Just she can’t die, because then it will be as if she never existed.

So these are my Magnificent Seven, my justice league, my Avengers of the common man, and at the same time I can laugh about the silliness of it, and yet also look at why some of those silly things are done, and why they are important and yeah…

I’m a writer.  There is always a crapton of stuff that goes into everything.  I mean, what would you say if I told you that not only does this megahuge novel series  follow the standard Hero’s Path, it also tells a full on fairy tale in the very, very western tradition. IT also features love triangles and at least five murder mysteries. And it features at least one pillow fight, because hey, I was told that when I was a girl there could be pillow fights in the dorm room.

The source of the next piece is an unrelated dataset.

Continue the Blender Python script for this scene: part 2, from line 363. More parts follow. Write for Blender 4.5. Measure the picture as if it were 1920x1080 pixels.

Now, I do not draw.  As you might know, a lot of people love to do drawings of cue anime girls and all that.  I love to look at them.

I can trace, and I can design some decent outfits (used to do it in 3D back when I still remembered how and made a living doing so) in a fashion design kind way, maybe a little, and I have a good eye for some stuff.

Ad I like to play with expectations, and I have this enormous wealth of symbolic knowledge and cultural crap.

So as this idea was forming in my head, I started to put together the stuff to do it. And remembered the drawings and the plot line and so yeah, I pulled it out, and that’s making me kinda happy, but it also means I am creating a wealth of visual material that I hope to use as a starting point for someone who actually can draw.

And if I don’t get a partner in this, then perhaps I can do some commissions if I can make some money for it.

As a note, I am setting this up like a TV show. By seasons and episodes and there is a definite beginning, middle, and end, with a lot of stops between now and then, and plenty of opportunity to pick it up again if people like it.

So I am, in fact, tackling the problems of the day, while also trying to have some fun and do something that I’ve always wanted to do. Something I’ve done, but never quite in the way that I liked.

I’m 52 years old, and suddenly finding myself looking at fulfilling a lifelong dream.